* Work to be completed *
Repeat everything from the first line of the listing below through the line that contains "COL = S.collection", exactly. Leave out pictures.

* START *

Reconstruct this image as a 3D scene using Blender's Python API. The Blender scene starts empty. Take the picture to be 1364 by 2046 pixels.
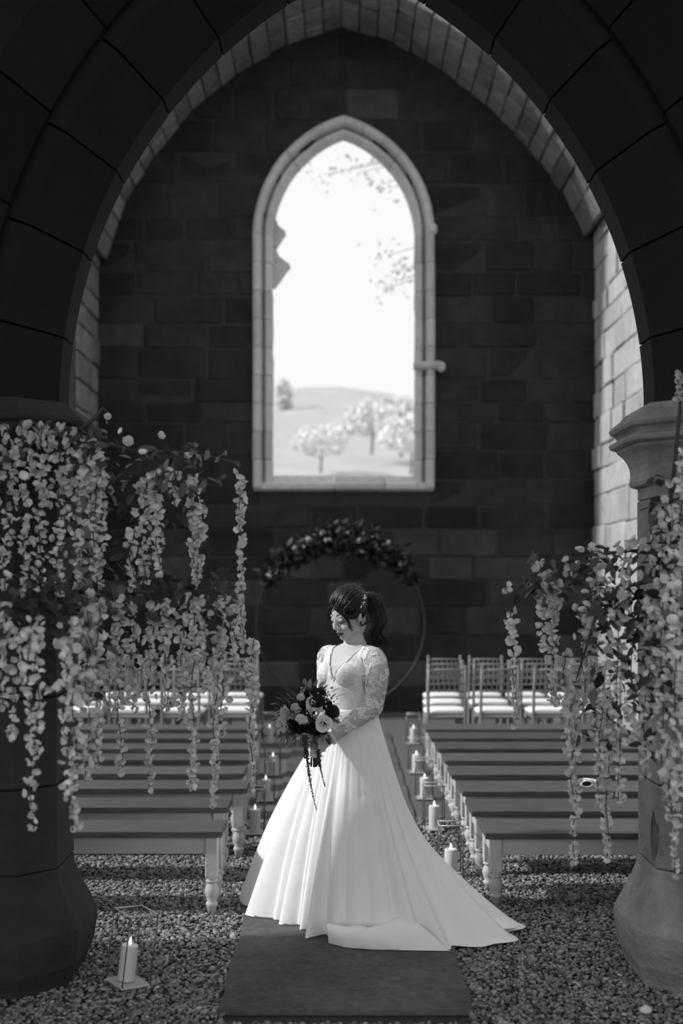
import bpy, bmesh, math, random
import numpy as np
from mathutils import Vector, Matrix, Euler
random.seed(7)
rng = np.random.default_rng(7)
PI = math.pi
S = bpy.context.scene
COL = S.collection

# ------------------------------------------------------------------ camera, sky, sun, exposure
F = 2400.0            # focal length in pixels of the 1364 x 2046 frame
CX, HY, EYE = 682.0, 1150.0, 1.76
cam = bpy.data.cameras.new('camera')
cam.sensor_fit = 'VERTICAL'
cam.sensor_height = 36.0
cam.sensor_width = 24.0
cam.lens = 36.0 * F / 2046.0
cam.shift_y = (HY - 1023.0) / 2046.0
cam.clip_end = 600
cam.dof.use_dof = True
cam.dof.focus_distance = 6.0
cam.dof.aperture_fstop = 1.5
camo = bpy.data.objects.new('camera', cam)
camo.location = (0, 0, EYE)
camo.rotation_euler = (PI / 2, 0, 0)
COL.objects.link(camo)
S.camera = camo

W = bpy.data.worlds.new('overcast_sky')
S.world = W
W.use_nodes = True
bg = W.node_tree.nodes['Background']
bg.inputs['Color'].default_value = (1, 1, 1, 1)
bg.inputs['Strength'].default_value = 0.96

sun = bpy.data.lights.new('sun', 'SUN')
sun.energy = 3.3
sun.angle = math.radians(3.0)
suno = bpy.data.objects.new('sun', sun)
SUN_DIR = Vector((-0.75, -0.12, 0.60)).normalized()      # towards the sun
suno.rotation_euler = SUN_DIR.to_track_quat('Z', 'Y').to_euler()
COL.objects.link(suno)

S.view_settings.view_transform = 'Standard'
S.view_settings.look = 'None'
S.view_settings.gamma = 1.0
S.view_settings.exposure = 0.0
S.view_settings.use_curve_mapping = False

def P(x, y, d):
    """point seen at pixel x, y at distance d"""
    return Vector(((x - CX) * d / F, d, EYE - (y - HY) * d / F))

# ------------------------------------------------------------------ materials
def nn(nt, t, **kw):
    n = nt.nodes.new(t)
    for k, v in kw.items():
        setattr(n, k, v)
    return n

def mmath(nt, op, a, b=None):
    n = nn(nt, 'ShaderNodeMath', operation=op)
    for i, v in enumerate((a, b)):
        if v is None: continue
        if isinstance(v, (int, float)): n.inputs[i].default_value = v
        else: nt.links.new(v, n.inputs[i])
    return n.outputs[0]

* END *

* Answer for this exercise *
Reconstruct this image as a 3D scene using Blender's Python API. The Blender scene starts empty. Take the picture to be 1364 by 2046 pixels.
import bpy, bmesh, math, random
import numpy as np
from mathutils import Vector, Matrix, Euler
random.seed(7)
rng = np.random.default_rng(7)
PI = math.pi
S = bpy.context.scene
COL = S.collection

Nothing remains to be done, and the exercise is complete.